BEGIN

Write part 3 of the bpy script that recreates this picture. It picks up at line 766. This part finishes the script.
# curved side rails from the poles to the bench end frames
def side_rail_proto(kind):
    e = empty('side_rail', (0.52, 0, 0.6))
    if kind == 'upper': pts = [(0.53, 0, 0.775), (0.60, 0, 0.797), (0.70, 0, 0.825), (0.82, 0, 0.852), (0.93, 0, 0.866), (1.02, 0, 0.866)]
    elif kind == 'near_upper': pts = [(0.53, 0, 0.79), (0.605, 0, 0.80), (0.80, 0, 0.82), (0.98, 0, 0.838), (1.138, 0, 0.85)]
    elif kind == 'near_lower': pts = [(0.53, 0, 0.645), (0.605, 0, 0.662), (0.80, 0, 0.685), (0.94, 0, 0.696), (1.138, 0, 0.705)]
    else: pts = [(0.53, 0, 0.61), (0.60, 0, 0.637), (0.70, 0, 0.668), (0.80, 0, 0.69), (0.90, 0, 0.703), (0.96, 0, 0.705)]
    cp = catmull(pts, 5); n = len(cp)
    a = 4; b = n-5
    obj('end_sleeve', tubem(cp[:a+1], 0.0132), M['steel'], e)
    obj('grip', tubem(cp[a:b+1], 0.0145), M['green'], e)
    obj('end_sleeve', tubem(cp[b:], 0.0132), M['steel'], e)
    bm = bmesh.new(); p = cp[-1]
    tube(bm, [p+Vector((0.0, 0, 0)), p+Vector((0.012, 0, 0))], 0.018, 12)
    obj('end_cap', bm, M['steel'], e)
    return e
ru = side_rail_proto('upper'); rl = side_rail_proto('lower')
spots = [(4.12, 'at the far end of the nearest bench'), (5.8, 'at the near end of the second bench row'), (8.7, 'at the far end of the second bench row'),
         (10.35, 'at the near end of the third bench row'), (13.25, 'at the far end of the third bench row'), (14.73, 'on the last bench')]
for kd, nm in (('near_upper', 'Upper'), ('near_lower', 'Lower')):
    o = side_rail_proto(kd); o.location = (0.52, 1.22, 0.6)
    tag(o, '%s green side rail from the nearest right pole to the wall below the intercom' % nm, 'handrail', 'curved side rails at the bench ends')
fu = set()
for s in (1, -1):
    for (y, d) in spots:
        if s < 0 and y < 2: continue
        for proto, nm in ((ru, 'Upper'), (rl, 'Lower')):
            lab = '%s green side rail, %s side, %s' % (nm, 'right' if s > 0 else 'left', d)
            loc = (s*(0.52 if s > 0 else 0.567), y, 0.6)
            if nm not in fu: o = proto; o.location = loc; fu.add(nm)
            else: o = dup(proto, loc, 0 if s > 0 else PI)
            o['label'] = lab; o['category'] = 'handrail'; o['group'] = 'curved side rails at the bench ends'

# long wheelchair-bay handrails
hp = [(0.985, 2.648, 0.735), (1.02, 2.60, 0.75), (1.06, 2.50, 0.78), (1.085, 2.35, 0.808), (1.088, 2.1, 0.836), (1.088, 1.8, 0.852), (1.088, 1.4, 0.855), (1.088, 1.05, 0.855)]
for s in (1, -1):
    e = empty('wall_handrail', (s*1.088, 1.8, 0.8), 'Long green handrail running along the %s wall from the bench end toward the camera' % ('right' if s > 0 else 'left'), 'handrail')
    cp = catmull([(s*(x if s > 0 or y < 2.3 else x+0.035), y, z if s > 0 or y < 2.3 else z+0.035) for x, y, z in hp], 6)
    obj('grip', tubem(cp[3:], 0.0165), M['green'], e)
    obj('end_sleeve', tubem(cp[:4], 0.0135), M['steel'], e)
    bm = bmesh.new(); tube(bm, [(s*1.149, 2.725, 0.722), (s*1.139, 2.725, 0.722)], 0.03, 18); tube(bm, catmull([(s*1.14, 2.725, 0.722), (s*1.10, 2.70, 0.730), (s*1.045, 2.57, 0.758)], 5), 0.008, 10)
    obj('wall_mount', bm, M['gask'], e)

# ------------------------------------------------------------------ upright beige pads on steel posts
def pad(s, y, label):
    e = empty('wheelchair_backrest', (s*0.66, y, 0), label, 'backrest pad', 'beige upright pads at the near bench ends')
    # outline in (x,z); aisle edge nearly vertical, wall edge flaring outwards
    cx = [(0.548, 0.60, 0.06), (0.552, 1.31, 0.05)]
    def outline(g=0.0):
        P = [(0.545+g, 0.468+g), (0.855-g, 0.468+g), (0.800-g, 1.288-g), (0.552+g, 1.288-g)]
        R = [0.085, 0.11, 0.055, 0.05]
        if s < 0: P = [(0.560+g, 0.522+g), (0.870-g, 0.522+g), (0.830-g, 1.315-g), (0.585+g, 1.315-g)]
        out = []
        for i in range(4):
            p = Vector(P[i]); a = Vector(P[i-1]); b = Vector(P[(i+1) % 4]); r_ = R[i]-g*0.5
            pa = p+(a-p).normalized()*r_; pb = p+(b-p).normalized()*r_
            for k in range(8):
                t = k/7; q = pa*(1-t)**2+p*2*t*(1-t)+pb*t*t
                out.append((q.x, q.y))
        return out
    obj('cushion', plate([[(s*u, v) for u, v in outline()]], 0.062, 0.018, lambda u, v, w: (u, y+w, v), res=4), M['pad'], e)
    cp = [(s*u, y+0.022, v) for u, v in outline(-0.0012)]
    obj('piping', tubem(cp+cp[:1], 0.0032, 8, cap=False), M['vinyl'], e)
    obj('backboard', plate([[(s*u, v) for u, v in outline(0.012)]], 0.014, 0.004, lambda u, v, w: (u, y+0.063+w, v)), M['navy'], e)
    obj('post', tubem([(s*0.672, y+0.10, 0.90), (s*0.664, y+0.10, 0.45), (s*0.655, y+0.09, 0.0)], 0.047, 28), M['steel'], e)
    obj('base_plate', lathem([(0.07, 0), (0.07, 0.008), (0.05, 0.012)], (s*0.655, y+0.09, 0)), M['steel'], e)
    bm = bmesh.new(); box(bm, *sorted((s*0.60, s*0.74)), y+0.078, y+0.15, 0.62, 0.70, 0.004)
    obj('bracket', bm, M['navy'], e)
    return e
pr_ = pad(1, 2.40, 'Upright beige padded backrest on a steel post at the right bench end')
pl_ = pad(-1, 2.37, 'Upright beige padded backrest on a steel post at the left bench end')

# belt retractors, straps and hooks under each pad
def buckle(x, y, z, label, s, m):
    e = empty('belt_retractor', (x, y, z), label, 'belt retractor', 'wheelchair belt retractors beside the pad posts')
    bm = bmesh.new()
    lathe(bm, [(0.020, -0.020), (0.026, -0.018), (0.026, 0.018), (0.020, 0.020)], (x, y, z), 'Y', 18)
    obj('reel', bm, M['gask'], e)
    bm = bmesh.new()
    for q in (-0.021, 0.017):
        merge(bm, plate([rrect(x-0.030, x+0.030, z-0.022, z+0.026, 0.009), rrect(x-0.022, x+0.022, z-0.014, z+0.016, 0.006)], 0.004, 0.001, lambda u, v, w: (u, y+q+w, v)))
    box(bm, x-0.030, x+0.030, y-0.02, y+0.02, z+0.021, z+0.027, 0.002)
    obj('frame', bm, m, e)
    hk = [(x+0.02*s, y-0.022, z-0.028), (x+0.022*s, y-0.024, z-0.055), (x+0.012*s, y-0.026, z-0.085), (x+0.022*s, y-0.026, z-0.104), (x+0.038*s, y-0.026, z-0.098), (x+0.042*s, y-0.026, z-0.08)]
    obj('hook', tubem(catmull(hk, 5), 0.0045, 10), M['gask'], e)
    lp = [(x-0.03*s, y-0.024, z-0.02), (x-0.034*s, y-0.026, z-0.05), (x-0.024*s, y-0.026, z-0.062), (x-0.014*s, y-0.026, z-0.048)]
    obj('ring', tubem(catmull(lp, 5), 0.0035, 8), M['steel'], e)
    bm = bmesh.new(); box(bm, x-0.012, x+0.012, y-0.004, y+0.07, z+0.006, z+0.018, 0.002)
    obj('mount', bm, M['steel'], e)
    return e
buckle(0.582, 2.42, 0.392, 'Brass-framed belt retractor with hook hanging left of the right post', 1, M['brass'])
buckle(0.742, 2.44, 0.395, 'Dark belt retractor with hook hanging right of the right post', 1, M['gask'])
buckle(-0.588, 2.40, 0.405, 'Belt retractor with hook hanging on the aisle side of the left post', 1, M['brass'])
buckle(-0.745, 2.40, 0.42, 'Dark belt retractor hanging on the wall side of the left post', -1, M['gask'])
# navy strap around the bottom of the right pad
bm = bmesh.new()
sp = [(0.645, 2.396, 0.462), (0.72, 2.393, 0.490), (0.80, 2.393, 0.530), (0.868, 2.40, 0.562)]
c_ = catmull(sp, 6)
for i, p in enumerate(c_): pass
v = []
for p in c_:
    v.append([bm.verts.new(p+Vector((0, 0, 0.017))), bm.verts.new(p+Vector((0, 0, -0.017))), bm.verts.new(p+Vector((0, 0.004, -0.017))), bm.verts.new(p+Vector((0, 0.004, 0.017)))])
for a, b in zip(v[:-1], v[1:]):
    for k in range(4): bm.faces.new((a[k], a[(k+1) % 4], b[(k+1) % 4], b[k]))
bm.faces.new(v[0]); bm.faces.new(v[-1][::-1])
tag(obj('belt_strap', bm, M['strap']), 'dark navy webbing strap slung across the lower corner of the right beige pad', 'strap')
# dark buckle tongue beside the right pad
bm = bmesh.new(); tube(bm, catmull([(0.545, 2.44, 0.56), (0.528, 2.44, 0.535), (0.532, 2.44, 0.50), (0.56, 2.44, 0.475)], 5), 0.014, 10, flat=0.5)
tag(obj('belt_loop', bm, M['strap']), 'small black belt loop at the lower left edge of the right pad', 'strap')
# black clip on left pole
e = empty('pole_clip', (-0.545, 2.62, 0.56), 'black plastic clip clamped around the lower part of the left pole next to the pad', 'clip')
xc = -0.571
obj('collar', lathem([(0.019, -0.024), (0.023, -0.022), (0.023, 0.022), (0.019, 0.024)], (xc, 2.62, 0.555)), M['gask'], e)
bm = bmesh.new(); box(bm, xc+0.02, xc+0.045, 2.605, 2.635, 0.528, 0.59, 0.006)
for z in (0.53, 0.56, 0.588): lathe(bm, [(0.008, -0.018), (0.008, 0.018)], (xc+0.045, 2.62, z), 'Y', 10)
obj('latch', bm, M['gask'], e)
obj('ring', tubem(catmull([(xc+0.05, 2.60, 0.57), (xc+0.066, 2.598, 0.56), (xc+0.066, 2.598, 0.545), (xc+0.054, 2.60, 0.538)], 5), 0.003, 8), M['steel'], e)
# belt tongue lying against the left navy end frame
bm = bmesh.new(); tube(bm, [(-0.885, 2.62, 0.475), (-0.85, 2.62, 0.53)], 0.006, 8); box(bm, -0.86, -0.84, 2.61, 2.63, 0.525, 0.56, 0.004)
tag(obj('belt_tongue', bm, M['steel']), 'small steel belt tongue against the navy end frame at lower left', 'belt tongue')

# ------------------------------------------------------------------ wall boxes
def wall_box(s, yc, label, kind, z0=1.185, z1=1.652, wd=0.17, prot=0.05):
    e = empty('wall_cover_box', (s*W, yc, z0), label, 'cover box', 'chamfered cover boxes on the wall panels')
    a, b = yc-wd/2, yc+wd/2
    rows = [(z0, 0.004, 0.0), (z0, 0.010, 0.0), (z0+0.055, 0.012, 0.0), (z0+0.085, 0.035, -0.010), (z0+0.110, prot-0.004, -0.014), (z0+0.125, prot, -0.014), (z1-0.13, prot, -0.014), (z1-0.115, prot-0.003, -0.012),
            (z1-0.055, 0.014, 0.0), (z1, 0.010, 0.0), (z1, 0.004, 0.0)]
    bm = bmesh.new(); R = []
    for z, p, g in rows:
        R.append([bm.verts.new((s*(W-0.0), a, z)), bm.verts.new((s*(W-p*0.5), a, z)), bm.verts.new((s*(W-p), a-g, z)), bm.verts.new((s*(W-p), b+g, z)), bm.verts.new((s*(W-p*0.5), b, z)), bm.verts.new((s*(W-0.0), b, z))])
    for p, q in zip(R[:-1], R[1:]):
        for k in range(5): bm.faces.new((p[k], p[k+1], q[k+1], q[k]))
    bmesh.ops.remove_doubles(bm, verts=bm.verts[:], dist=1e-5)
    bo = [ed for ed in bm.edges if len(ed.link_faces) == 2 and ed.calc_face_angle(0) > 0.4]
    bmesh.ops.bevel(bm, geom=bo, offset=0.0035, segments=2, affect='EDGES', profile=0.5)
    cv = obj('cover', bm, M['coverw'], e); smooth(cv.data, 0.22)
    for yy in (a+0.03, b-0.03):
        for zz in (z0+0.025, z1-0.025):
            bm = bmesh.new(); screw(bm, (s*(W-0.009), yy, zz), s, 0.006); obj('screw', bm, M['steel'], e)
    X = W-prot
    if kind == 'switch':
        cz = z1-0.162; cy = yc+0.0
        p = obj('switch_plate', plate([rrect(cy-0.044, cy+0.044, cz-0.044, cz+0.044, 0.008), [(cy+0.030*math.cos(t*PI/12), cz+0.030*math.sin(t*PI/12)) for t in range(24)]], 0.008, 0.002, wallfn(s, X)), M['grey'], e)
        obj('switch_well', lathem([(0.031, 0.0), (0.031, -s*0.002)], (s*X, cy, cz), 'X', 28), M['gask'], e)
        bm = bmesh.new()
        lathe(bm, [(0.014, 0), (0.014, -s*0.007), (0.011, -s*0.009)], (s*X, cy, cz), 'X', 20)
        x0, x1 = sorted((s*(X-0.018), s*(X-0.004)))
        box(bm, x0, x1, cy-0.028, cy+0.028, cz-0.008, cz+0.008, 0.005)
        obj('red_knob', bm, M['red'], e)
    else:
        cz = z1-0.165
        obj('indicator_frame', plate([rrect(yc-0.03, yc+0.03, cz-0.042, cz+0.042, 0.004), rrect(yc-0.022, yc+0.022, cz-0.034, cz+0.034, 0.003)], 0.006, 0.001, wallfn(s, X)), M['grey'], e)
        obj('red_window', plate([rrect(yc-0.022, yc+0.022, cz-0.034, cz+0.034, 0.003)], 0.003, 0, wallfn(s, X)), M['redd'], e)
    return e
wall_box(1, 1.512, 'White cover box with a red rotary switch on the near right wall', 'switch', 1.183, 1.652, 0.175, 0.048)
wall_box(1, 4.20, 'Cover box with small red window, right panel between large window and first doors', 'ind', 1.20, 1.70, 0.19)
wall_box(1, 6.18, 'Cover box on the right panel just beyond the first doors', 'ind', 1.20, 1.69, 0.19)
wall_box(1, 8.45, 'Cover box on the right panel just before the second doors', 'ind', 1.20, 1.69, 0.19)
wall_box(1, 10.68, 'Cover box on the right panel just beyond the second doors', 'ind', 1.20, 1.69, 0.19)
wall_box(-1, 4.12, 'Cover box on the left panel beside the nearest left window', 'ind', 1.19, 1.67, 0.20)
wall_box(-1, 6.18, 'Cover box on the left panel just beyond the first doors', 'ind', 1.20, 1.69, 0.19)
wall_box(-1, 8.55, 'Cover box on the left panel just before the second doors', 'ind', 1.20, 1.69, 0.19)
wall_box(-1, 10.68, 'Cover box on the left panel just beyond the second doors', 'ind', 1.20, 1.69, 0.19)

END

■ Aim
Print from the first line through the line that contains "o['label'] = lab;", please, including both, and leave out every line outside that stretch.

■ Expected answer
Write part 3 of the bpy script that recreates this picture. It picks up at line 766. This part finishes the script.
# curved side rails from the poles to the bench end frames
def side_rail_proto(kind):
    e = empty('side_rail', (0.52, 0, 0.6))
    if kind == 'upper': pts = [(0.53, 0, 0.775), (0.60, 0, 0.797), (0.70, 0, 0.825), (0.82, 0, 0.852), (0.93, 0, 0.866), (1.02, 0, 0.866)]
    elif kind == 'near_upper': pts = [(0.53, 0, 0.79), (0.605, 0, 0.80), (0.80, 0, 0.82), (0.98, 0, 0.838), (1.138, 0, 0.85)]
    elif kind == 'near_lower': pts = [(0.53, 0, 0.645), (0.605, 0, 0.662), (0.80, 0, 0.685), (0.94, 0, 0.696), (1.138, 0, 0.705)]
    else: pts = [(0.53, 0, 0.61), (0.60, 0, 0.637), (0.70, 0, 0.668), (0.80, 0, 0.69), (0.90, 0, 0.703), (0.96, 0, 0.705)]
    cp = catmull(pts, 5); n = len(cp)
    a = 4; b = n-5
    obj('end_sleeve', tubem(cp[:a+1], 0.0132), M['steel'], e)
    obj('grip', tubem(cp[a:b+1], 0.0145), M['green'], e)
    obj('end_sleeve', tubem(cp[b:], 0.0132), M['steel'], e)
    bm = bmesh.new(); p = cp[-1]
    tube(bm, [p+Vector((0.0, 0, 0)), p+Vector((0.012, 0, 0))], 0.018, 12)
    obj('end_cap', bm, M['steel'], e)
    return e
ru = side_rail_proto('upper'); rl = side_rail_proto('lower')
spots = [(4.12, 'at the far end of the nearest bench'), (5.8, 'at the near end of the second bench row'), (8.7, 'at the far end of the second bench row'),
         (10.35, 'at the near end of the third bench row'), (13.25, 'at the far end of the third bench row'), (14.73, 'on the last bench')]
for kd, nm in (('near_upper', 'Upper'), ('near_lower', 'Lower')):
    o = side_rail_proto(kd); o.location = (0.52, 1.22, 0.6)
    tag(o, '%s green side rail from the nearest right pole to the wall below the intercom' % nm, 'handrail', 'curved side rails at the bench ends')
fu = set()
for s in (1, -1):
    for (y, d) in spots:
        if s < 0 and y < 2: continue
        for proto, nm in ((ru, 'Upper'), (rl, 'Lower')):
            lab = '%s green side rail, %s side, %s' % (nm, 'right' if s > 0 else 'left', d)
            loc = (s*(0.52 if s > 0 else 0.567), y, 0.6)
            if nm not in fu: o = proto; o.location = loc; fu.add(nm)
            else: o = dup(proto, loc, 0 if s > 0 else PI)
            o['label'] = lab; o['category'] = 'handrail'; o['group'] = 'curved side rails at the bench ends'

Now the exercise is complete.